- Stored data:
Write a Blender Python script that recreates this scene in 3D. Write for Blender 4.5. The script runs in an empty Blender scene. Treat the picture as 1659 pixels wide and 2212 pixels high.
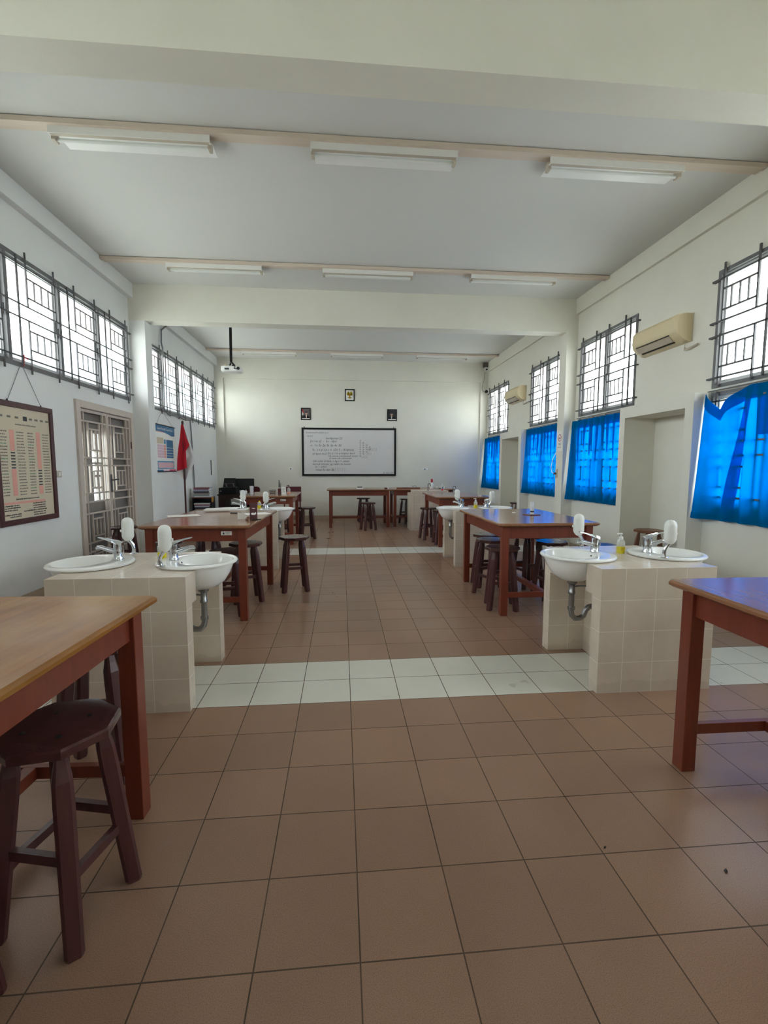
import bpy, math, random
from mathutils import Matrix, Vector
random.seed(7)
C = bpy.context.scene.collection
PI = math.pi
def S(r, g, b):                      # sRGB 0-255 -> linear
    f = lambda c: (c/12.92 if c <= .04045 else ((c+.055)/1.055)**2.4)
    return (f(r/255), f(g/255), f(b/255), 1)

# ------------------------------------------------------------------ mesh builder
class MB:
    def __init__(s): s.v = []; s.f = []; s.m = []; s.mi = 0
    def add(s, vs, fs):
        n = len(s.v); s.v += [tuple(p) for p in vs]
        for f in fs: s.f.append([i+n for i in f]); s.m.append(s.mi)
        return s
    def box(s, x0, x1, y0, y1, z0, z1):
        if x0 > x1: x0, x1 = x1, x0
        if y0 > y1: y0, y1 = y1, y0
        if z0 > z1: z0, z1 = z1, z0
        v = [(x, y, z) for z in (z0, z1) for x, y in ((x0, y0), (x1, y0), (x1, y1), (x0, y1))]
        return s.add(v, [(3,2,1,0),(4,5,6,7),(0,1,5,4),(1,2,6,5),(2,3,7,6),(3,0,4,7)])
    def prism(s, pts, z0, z1, ax='z'):       # extrude 2D outline
        n = len(pts)
        def P(p, h):
            if ax == 'z': return (p[0], p[1], h)
            if ax == 'y': return (p[0], h, p[1])
            return (h, p[0], p[1])
        v = [P(p, z0) for p in pts] + [P(p, z1) for p in pts]
        f = [list(range(n))[::-1], list(range(n, 2*n))] + [(i, (i+1) % n, n+(i+1) % n, n+i) for i in range(n)]
        if ax == 'y': f = [list(q)[::-1] for q in f]
        return s.add(v, f)
    def loops(s, L, cap0=True, cap1=True):   # list of closed rings with equal counts
        n = len(L[0]); v = [p for l in L for p in l]; f = []
        for k in range(len(L)-1):
            for i in range(n):
                j = (i+1) % n; f.append((k*n+i, k*n+j, (k+1)*n+j, (k+1)*n+i))
        if cap0: f.append(list(range(n))[::-1])
        if cap1: f.append([(len(L)-1)*n+i for i in range(n)])
        return s.add(v, f)
    def lathe(s, prof, n=20, c=(0,0,0), cap=True, sx=1, sy=1):
        L = [[(c[0]+r*sx*math.cos(2*PI*i/n), c[1]+r*sy*math.sin(2*PI*i/n), c[2]+z) for i in range(n)] for r, z in prof]
        return s.loops(L, cap, cap)
    def tube(s, pts, r, n=8, cap=True):      # tube along polyline, r number or list
        pts = [Vector(p) for p in pts]; L = []
        up = Vector((0, 0, 1))
        prev = None
        for i, p in enumerate(pts):
            t = (pts[min(i+1, len(pts)-1)]-pts[max(i-1, 0)]).normalized()
            if prev is None:
                a = up if abs(t.z) < .9 else Vector((1, 0, 0))
                u = t.cross(a).normalized()
            else:
                u = (prev - t*prev.dot(t)).normalized()
            prev = u; w = t.cross(u)
            rr = r[i] if isinstance(r, (list, tuple)) else r
            L.append([tuple(p+u*rr*math.cos(2*PI*k/n)+w*rr*math.sin(2*PI*k/n)) for k in range(n)])
        return s.loops(L, cap, cap)
    def bar(s, p, q, a, b=None):             # square-section bar between two points
        b = b or a; p = Vector(p); q = Vector(q); t = (q-p).normalized()
        up = Vector((0,0,1)) if abs(t.z) < .9 else Vector((0,1,0))
        u = t.cross(up).normalized(); w = u.cross(t)
        L = [[tuple(c+u*i*a/2+w*j*b/2) for i, j in ((-1,-1),(1,-1),(1,1),(-1,1))] for c in (p, q)]
        return s.loops(L)
    def xf(s, M, start=0):
        s.v[start:] = [tuple(M @ Vector(p)) for p in s.v[start:]]; return s
    def build(s, name, mats, parent=None, smooth=None, bevel=0, seg=2):
        me = bpy.data.meshes.new(name); me.from_pydata(s.v, [], s.f)
        if not isinstance(mats, (list, tuple)): mats = [mats]
        for m in mats: me.materials.append(m)
        for p, i in zip(me.polygons, s.m): p.material_index = i
        me.validate(); me.update()
        import bmesh
        bm = bmesh.new(); bm.from_mesh(me); bmesh.ops.recalc_face_normals(bm, faces=bm.faces); bm.to_mesh(me); bm.free()
        uv = me.uv_layers.new(name='box')
        for p in me.polygons:
            n = p.normal; k = max(range(3), key=lambda i: abs(n[i]))
            for li in p.loop_indices:
                c = me.vertices[me.loops[li].vertex_index].co
                uv.data[li].uv = (c.y, c.z) if k == 0 else ((c.x, c.z) if k == 1 else (c.x, c.y))
        if smooth:
            me.polygons.foreach_set('use_smooth', [True]*len(me.polygons))
            me.set_sharp_from_angle(angle=math.radians(smooth))
        o = bpy.data.objects.new(name, me); C.objects.link(o)
        if parent: o.parent = parent
        if bevel:
            b = o.modifiers.new('bevel', 'BEVEL'); b.width = bevel; b.segments = seg; b.limit_method = 'ANGLE'; b.angle_limit = math.radians(40)
        return o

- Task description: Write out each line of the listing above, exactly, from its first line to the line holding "return (f(r/255), f(g/255), f(b/255), 1)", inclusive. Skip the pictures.

- Solution to the exercise:
Write a Blender Python script that recreates this scene in 3D. Write for Blender 4.5. The script runs in an empty Blender scene. Treat the picture as 1659 pixels wide and 2212 pixels high.
import bpy, math, random
from mathutils import Matrix, Vector
random.seed(7)
C = bpy.context.scene.collection
PI = math.pi
def S(r, g, b):                      # sRGB 0-255 -> linear
    f = lambda c: (c/12.92 if c <= .04045 else ((c+.055)/1.055)**2.4)
    return (f(r/255), f(g/255), f(b/255), 1)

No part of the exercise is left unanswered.